Bruxelles stima che metà del mercato globale degli appalti sia attualmente chiuso agli offerenti stranieri e che un maggiore accesso potrebbe più che raddoppiare le esportazioni di appalti della Ue aggiungendo 12 miliardi di euro agli attuali 10 miliardi di euro di esportazioni (appalti vinti da società della Ue all’estero).

Gli ostacoli comuni incontrati dalle imprese Ue sono: mancanza di trasparenza (nessuna pubblicazione online di avvisi o procedure frammentate), un requisito per lo stabilimento nazionale come joint venture (Cina, Indonesia) o stabilimento locale (Brasile, Indonesia); requisiti di origine locale (India 50 %, Indonesia 50 %); la politica “buy Chinese” (esattamente come il “buy American” statunitense); esclusione da importanti progetti di appalti pubblici (a la diga delle Tre gole, il Nido d’uccello e altre sedi olimpiche del 2008 in Cina).

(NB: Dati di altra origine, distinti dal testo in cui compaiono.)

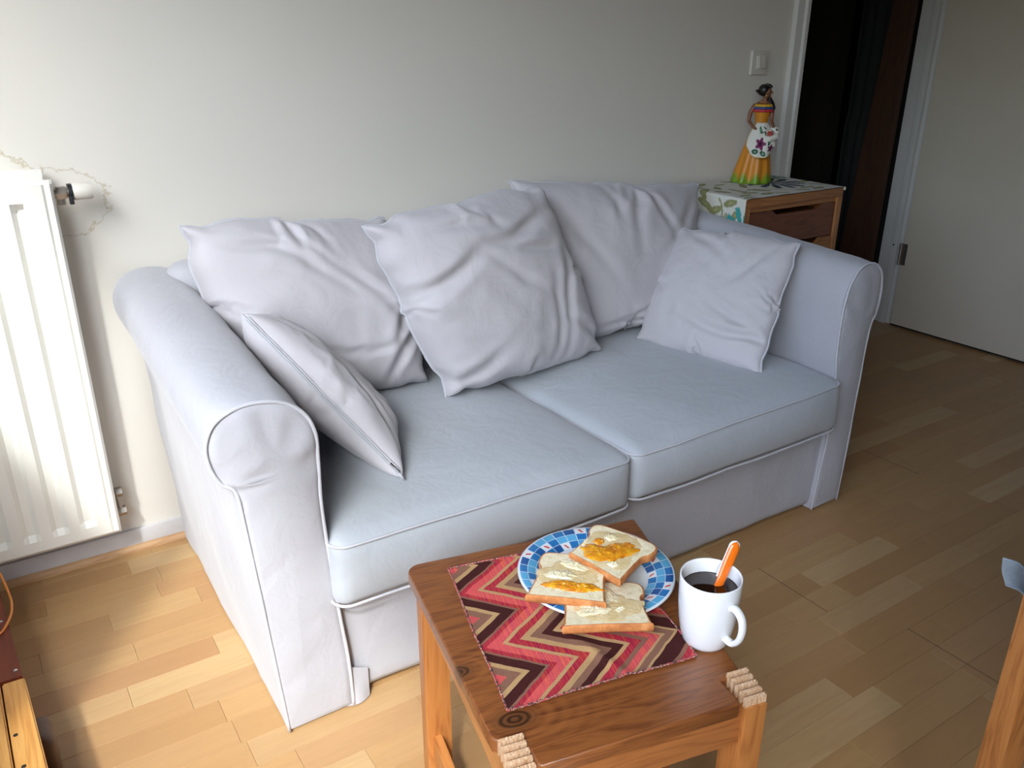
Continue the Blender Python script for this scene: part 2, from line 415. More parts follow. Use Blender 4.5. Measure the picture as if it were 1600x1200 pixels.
# door frame on the right wall: stepped moulding
fr_ = MB().box(XR - 0.020, XR + 0.03, 2.292, 2.352, 0, 2.5, b=0.004).box(XR - 0.032, XR + 0.03, 2.262, 2.296, 0, 2.5, b=0.006).box(XR - 0.012, XR + 0.03, 2.238, 2.264, 0, 2.5, b=0.003)
struct(fr_.build('trim_2', M_white))
# white door, closed against the frame
dr = struct(MB().box(XR - 0.035, XR + 0.005, 1.40, 2.228, 0.012, 2.06, b=0.003).build('door_1', mottled('door_paint', (0.68, 0.61, 0.49), (0.71, 0.64, 0.52), 3, 0.5)))
hg = MB()
for k in range(3): hg.tube([(XR - 0.042, 2.234, 0.30 + k * 0.034), (XR - 0.042, 2.234, 0.333 + k * 0.034)], 0.006, 10)
hg.box(XR - 0.037, XR - 0.034, 2.205, 2.23, 0.30, 0.40)
hg.build('hinge', M_brass, dr)
MB().tube([(XR - 0.034, 2.28, 0.385), (XR - 0.030, 2.28, 0.385)], 0.004, 10).build('screw_hole', M_black, dr)
MB().box(XR - 0.02, XR + 0.02, 1.40, 2.235, 0.0, 0.012).build('door_gap_shade', M_darkgap, dr, smooth=False)  # dark strip stands in for the shade under the door

# skirting left of the sofa and wooden quadrant
struct(MB().box(-0.5, 2.56, YW - 0.012, YW, 0.018, 0.062, b=0.003).build('baseboard_back', M_skirt))
q = MB(); qp = [(0, 0), (0.022, 0), (0.0215, 0.008), (0.017, 0.015), (0.010, 0.019), (0.0, 0.020)]
V = [(x, YW - 0.0005 - a, b) for x in (-0.5, 2.56) for (a, b) in qp]
q.add(V, [(i, i + 1, i + 7, i + 6) for i in range(5)] + [tuple(range(6)), tuple(range(6, 12))])
struct(q.build('trim_3', wood('quadrant_wood', (0.55, 0.34, 0.18), (0.50, 0.30, 0.15), (0.38, 0.2, 0.09), (1, 14, 14))))

# light switch
sw = empty('light_switch', (2.416, YW, 1.155)); tag(sw, 'square white light switch on the wall above the figurine', 'switch')
def tpl(x0, x1, z0, z1, y, d, b): return MB().box(x0, x1, y - d, y, z0, z1, b=b)
tpl(2.374, 2.450, 1.160, 1.238, YW, 0.010, 0.003).build('plate', M_plastic, sw)
tpl(2.396, 2.432, 1.178, 1.221, YW - 0.009, 0.004, 0.0015).build('rocker_frame', M_plastic, sw)
rk = MB().add([(2.402, YW - 0.012, 1.182), (2.432, YW - 0.012, 1.182), (2.432, YW - 0.012, 1.222), (2.402, YW - 0.012, 1.222),
               (2.402, YW - 0.020, 1.182), (2.432, YW - 0.020, 1.182), (2.432, YW - 0.014, 1.222), (2.402, YW - 0.014, 1.222)],
              [(0, 1, 2, 3), (4, 7, 6, 5), (0, 4, 5, 1), (3, 2, 6, 7), (0, 3, 7, 4), (1, 5, 6, 2)])
rk.build('rocker', M_plastic, sw, smooth=False)

# ---------------------------------------------------------------- radiator
rad = empty('radiator', (-0.3, 2.07, 0.0)); tag(rad, 'cream fluted panel radiator under the stained wall', 'radiator')
def flute_panel(x0, x1, z0, z1, y, face):
    xs = []; pitch_ = 0.0613; first = x1 - 0.088
    gr = []
    c = first
    while c > x0 + 0.03: gr.append(c); c -= pitch_
    px_ = [x0, x0 + 0.006]
    for c in sorted(gr): px_ += [c, c + 0.011, c + 0.026, c + 0.037]
    px_ += [x1 - 0.022, x1 - 0.017, x1 - 0.006, x1]
    pz = [z0, z0 + 0.008, z0 + 0.035, z0 + 0.05, (z0 + z1) / 2, z1 - 0.058, z1 - 0.044, z1 - 0.008, z1]
    V = []; F = []
    for z in pz:
        for i, x in enumerate(px_):
            d = 0.0
            if 2 <= i < len(px_) - 4:
                if (i - 2) % 4 in (1, 2) and z0 + 0.04 < z < z1 - 0.05: d = 0.011
            if i == len(px_) - 3: d = 0.004 if z0 + 0.01 < z < z1 - 0.01 else 0.0
            if x in (x0, x1) or z in (z0, z1): d = 0.006
            V.append((x, y + d * face, z))
    nx = len(px_)
    for a in range(len(pz) - 1):
        for b in range(nx - 1): F.append((a * nx + b, a * nx + b + 1, (a + 1) * nx + b + 1, (a + 1) * nx + b))
    k = len(V)
    # back skin closes the panel
    V += [(x0, y + 0.014 * face, z0), (x1, y + 0.014 * face, z0), (x1, y + 0.014 * face, z1), (x0, y + 0.014 * face, z1)]
    F.append((k, k + 1, k + 2, k + 3))
    rim = [i for i in range(nx)]; F.append(tuple(rim[::-1]) + (k, k + 1)[::1])
    F.append(tuple((len(pz) - 1) * nx + i for i in range(nx)) + (k + 2, k + 3))
    F.append(tuple(a * nx + nx - 1 for a in range(len(pz))) + (k + 2, k + 1))
    F.append(tuple(a * nx for a in range(len(pz)))[::-1] + (k, k + 3))
    return V, F
V, F = flute_panel(-0.48, 0.162, 0.109, 0.982, 2.050, 1)
part('front_panel', V, F, M_rad, rad, sharp=20)
V, F = flute_panel(-0.48, 0.150, 0.112, 1.000, 2.118, -1)
part('back_panel', V, F, M_rad, rad, sharp=20)
cf = MB()
for i in range(22): cf.box(-0.47 + i * 0.027, -0.468 + i * 0.027, 2.066, 2.100, 0.15, 0.95)
cf.build('convector_fin', M_rad, rad, smooth=False)
for bx_ in (-0.40, 0.02): MB().box(bx_, bx_ + 0.04, 2.10, 2.1385, 0.16, 0.94).build('wall_bracket', M_rad, rad, smooth=False)
vb = MB()
vb.tube([(0.150, 2.082, 0.950), (0.176, 2.082, 0.950)], 0.011, 12).tube([(0.168, 2.082, 0.950), (0.188, 2.082, 0.950)], 0.015, 6)
vb.tube([(0.176, 2.082, 0.952), (0.176, 2.085, 0.925)], 0.009, 10).tube([(0.186, 2.082, 0.95), (0.194, 2.082, 0.95)], 0.011, 12)
vo = vb.build('valve_body', M_brass, rad)
MB().tube([(0.192, 2.082, 0.950), (0.200, 2.082, 0.950)], 0.0185, 20).box(0.190, 0.199, 2.058, 2.074, 0.926, 0.944, b=0.002).build('valve_collar', M_black, rad)
vh = MB()
prof = [(0.0, 0.0), (0.0165, 0.0), (0.0185, 0.004), (0.0180, 0.034), (0.0165, 0.040), (0.0, 0.041)]
vh.lathe(prof, 28, fn=lambda r, z, a: r * (1 + 0.02 * (abs(math.sin(a * 7)) - 0.5)) if 0.006 < z < 0.036 else r)
vh.build('thermostat_head', M_plastic, rad, tf=Matrix.Translation((0.200, 2.082, 0.950)) @ Matrix.Rotation(PI / 2, 4, 'Y'))
lv = MB().tube([(0.150, 2.090, 0.202), (0.172, 2.090, 0.202)], 0.008, 10).tube([(0.166, 2.090, 0.202), (0.182, 2.090, 0.202)], 0.013, 6)
lv.tube([(0.168, 2.090, 0.205), (0.172, 2.090, 0.145)], 0.008, 10).tube([(0.160, 2.090, 0.148), (0.184, 2.090, 0.148)], 0.013, 6).tube([(0.165, 2.091, 0.15), (0.165, 2.130, 0.15)], 0.007, 10)
lv.build('lower_valve', M_brass, rad)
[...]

Von der Leyen ha parlato di strumenti aggiuntivi per garantire che il capitale delle società Ue e il loro know-how non siano utilizzate per migliorare le capacità militari e di intelligence “di coloro che sono anche i nostri rivali sistemici”. Come la Cina. La presidente della Commissione aveva espressamente indicato “le lacune nella nostra cassetta degli attrezzi che consentono la fuoriuscita di tecnologie emergenti e sensibili attraverso investimenti in altri paesi”. Lo strumento per gli investimenti in uscita riguarderebbe un numero molto ridotto di tecnologie molto sensibili.